The property, plant and equipment assets administered by the Ministry on behalf of the Crown are the National War Memorial and the Massey Memorial. These assets are carried at fair value less subsequent impairment losses and, for non-land assets, less subsequent accumulated depreciation. They are revalued every three years. If it is established during the intervening period that a memorial’s carrying value may be materially different from its fair value, a revaluation will be sought.

Depreciation is charged on a straight-line basis at rates calculated to allocate the cost or valuation of an item of property, plant and equipment, less any estimated residual value, over its estimated useful life.

The Ministry on behalf of the Crown currently depreciates buildings at 2% pa.

Critical accounting estimates and assumptions

In preparing these financial statements, the Ministry on behalf of the Crown has made estimates and assumptions that may differ from the subsequent actual results.

Where appropriate, the judgment or assumption that the Ministry has made on behalf of the Crown is provided in the relevant accounting policy or in the relevant note.

Estimates and assumptions are reviewed on an ongoing basis. They are based on historical experience and other factors that are believed to be reasonable under the circumstances. Where revisions to accounting estimates are made, these are recognised in the period in which the estimate is revised.

Note 2: Buildings



Massey Memorial


War Memorial





Cost or valuation




Balance at 1 July 2008




Revaluation increase




Balance at 30 June 2009 and 1 July 2009




Balance at 30 June 2010




Accumulated depreciation and impairment losses




Balance at 1 July 2008




Depreciation expense




Elimination on revaluation




Balance at 30 June 2009 and 1 July 2009

Depreciation expense for year ended 30 June 2010




Balance at 30 June 2010




Carrying amounts




At 1 July 2008




At 30 June and 1 July 2009




At 30 June 2010




The National War Memorial and Massey Memorial were revalued as at 30 June 2009 by Beca Valuations (an independent valuer) using depreciated building cost in accordance with NZ IAS 16. The Ministry on behalf of the Crown revalues the memorials every three years. The balance of the revaluation reserve at 30 June 2010 is $1.675 million.

Note 3: Land

Actual 2008/09



Actual 2009/10



Massey Memorial



National War Memorial



New Zealand Memorial Park



Total land


The National War Memorial and Massey Memorial were revalued as at 30 June 2009 by Beca Valuations (an independent valuer) using market-based evidence in accordance with NZ IAS 16. The Ministry on behalf of the Crown revalues the memorials every three years.
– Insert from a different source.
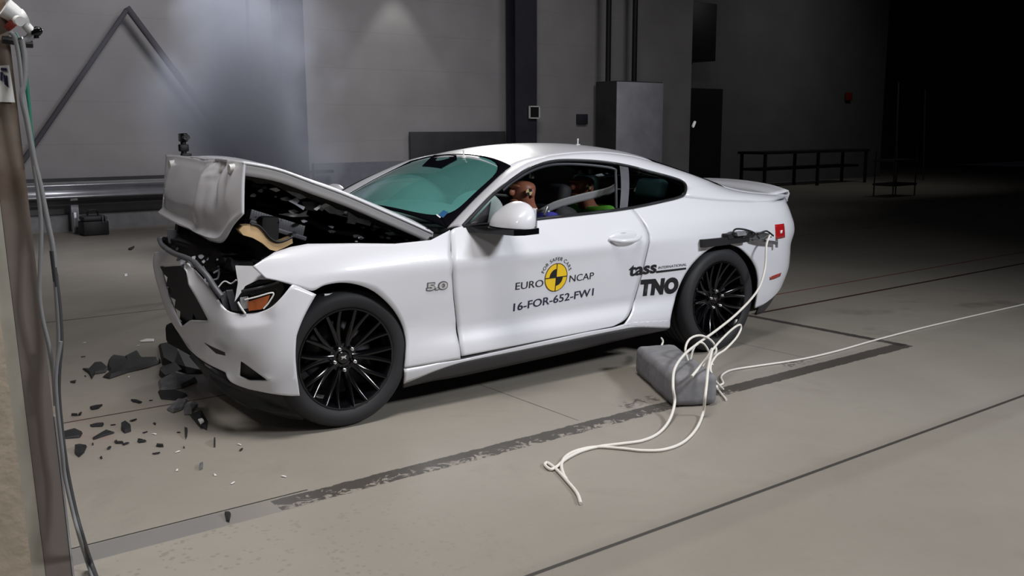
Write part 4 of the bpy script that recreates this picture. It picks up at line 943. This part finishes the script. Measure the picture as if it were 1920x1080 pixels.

The balance of the revaluation reserve at 30 June 2010 is $4.770 million.

Note 4: Explanations of major variations

The major variances from the Ministry’s non-departmental estimated figures in the Main Estimates are explained below:


Actual 2009/10


Main Estimates

Variance increase/

(decrease) 2009/10


Variance increase/

(decrease) 2009/10


Statement of non-departmental expenditure
and capital expenditure against appropriations

Vote Arts, Culture and Heritage





New Zealand Historic Places Trust






New Zealand Film Archive






Creative New Zealand






Commonwealth war graves






New Zealand Memorial Park*



Nurses Hostel at Hanmer Springs




Vote Sport and Recreation





Sport and recreation programmes






Support for New Zealand’s FIFA World Cup campaign




Schedule of non-departmental assets





Cash at bank and at hand






Schedule of non-departmental liabilities





Creditors and other payables







a) The New Zealand Lottery Grants Board provided additional one-off funding of $7.1 million to Creative New Zealand in 2009/10. As Creative New Zealand also receives Vote funding through the Promotion and Support of the Arts and Film appropriation, this provided an opportunity to re-prioritise $5.5 million of Crown funding within the Vote (also on a one-off basis) and enabled a one-off increase in 2009/10 for two projects: a fund to support urgent maintenance of the New Zealand Historic Places Trust’s properties, and support for priority film preservation work at the New Zealand Film Archive. The remaining $500,000 was re-prioritised within the Vote to meet other specific pressures in the heritage sector and to support cultural projects for the 2011 Rugby World Cup Festival.

b) Due to a favourable foreign exchange movement in relation to New Zealand’s annual contribution to the Commonwealth War Graves Commission, the full appropriation was not required during 2009/10. Funds were re-prioritised within the Vote to allow scope and design work for National Memorial Park to commence.

* Funding of $350,000 for New Zealand Memorial Park was appropriated in the Supplementary Estimates. However, work on the project did not commence before the end of the financial year (refer to the statement of non-departmental expenditure and capital expenditure against appropriations).

c) This was a new one-off appropriation in 2008/09. Because of unforeseen delays with the project the funding was not required in 2008/09; it was re-appropriated during 2009/10 to allow the completion of the project.

d) Funding in this output class was reprioritised during 2009/10 to fund the new initiative ‘KiwiSport’, which is appropriated within both Vote Education and Vote Sportand Recreation, and to shift funds for the ‘Green Prescriptions’ programme to Vote Health. This resulted in the appropriation decreasing by $5.283 million for 2009/10.

e) This was a new one-off appropriation for 2009/10 to support activities connected to New Zealand’s campaign at the 2010 FIFA World Cup.

f)Cash in the bank account and on hand is lower than budgeted in the Main Estimates due to the timing of disbursements made to funded agencies. In addition, the budget did not account for surplus cash returned to the Crown during the year.

g) Creditors and other payables are lower than budgeted due to timing differences.